The holder should be made of a material that does not change its shape at temperatures between − 20 °C and 80 °C. PPS is a resin that does not change its shape significantly with temperature, and its linear expansion coefficient (α) is 2.5 × 10–5/ °C. By contrast, PTFE has a very high α, ranging from 12.4 to 79 × 10–5/ °C, depending on the temperature. The actual dimensional (L) change of the gasket has been calculated, and the dimensional difference (ΔL) owing to temperature difference (ΔT) is expressed as

$$\Delta L=\alpha L\times\Delta T$$
(1)

Using Eq. (1), the ΔL values for − 20 °C and 80 °C are 7.3 µm and 8.2 µm, respectively. This indicates that the thickness of the 1.2 mm gasket is less affected by shape change with temperature and can maintain sufficient sealing and pressure resistance.

DLC coating and substrate bonding

Comparing Cr and Si as the base layer of DLC revealed that the Cr base substrate became wrinkled after heating under vacuum and N2 conditions. DLC typically requires an intermediate layer owing to the high residual stress within the film and lack of adhesion to the substrate. In general, Cr is used for ferrous substrates; however, Si was more suitable in this case. This can be explained by the difference in the thermal expansion coefficients of Cr and Si. The α (× 10–6/°C) of Pyrex glass, Si, and DLC are similar at 3.2, 2.4, and 2.0, respectively, whereas the coefficient of Cr is 4.9. Consequently, it is believed that wrinkles form on the DLC surface because of the difference in the expansion coefficient. Based on these findings, Si was chosen as the base layer. The DLC material is carbon, which is oxidized and vaporized by oxygen in atmospheric conditions above 550 °C. Devices are bonded by sandwiching the substrate between flat plates and applying pressure and heating. In this process, the plate closes the introduction port of the channel. Even if bonding is performed in a vacuum furnace, it is difficult to completely remove air from the channel during bonding, causing the DLC to become oxidized and disappear. As a countermeasure, the furnace was filled with N2 before bonding and even though the channel inlet was closed, bonding was possible without oxygen.

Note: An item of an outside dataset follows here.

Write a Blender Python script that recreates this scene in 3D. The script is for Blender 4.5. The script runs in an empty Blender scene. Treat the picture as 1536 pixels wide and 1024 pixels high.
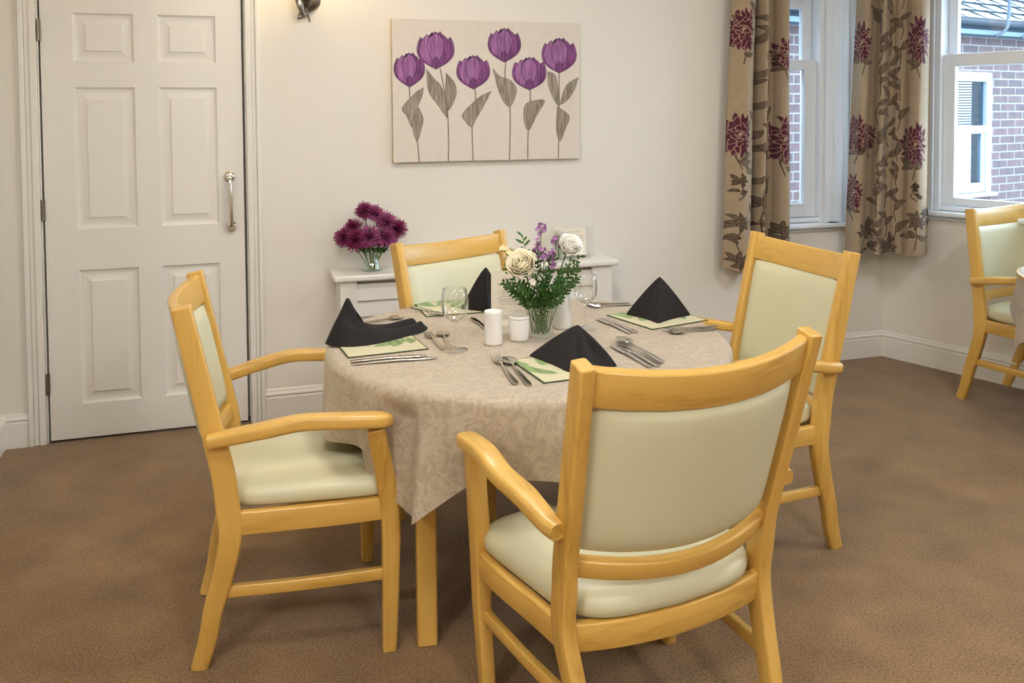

Residual chlorine measurement

The actual concentration of residual chlorine in tap water cannot be determined unless it is measured at each tap. Therefore, there is a need to develop a device that can be installed near the tap. The proposed device is suitable and effective in this regard. Moreover, if this device is used as an IoT device, it is possible to map the concentration of each area, also making it suitable for big data analysis. In addition, it has the advantage of being dirt resistant, making it possible to install it for long periods in otherwise difficult-to-install or replace locations, such as deep in the mountains. The needs of these locations are not limited to residual chlorine. It is also expected to be suitable for the measurement of other chemicals.

Conclusion

In this study, we developed a low-cost glass microfluidic device by expanding the fabrication range of the glass molding process. The device was fabricated with 200 µm deep channels on a 50 mm in diameter substrate, and the channels were coated with DLC and bonded together. In addition, the holder for the tubing with a pressure resistance of up to 5 bar was also developed, and flow experiments were conducted. As a result, the flow rate was unchanged after flow testing water samples containing high mineral content for 10 days. Furthermore, we confirmed that the developed device could be used to measure residual chlorine in the range of 0.1–1 ppm. In the future, we plan to add an IoT communication function to this device and install it outdoors to measure residual chlorine. Moreover, the measurement of other chemical substances will also be considered.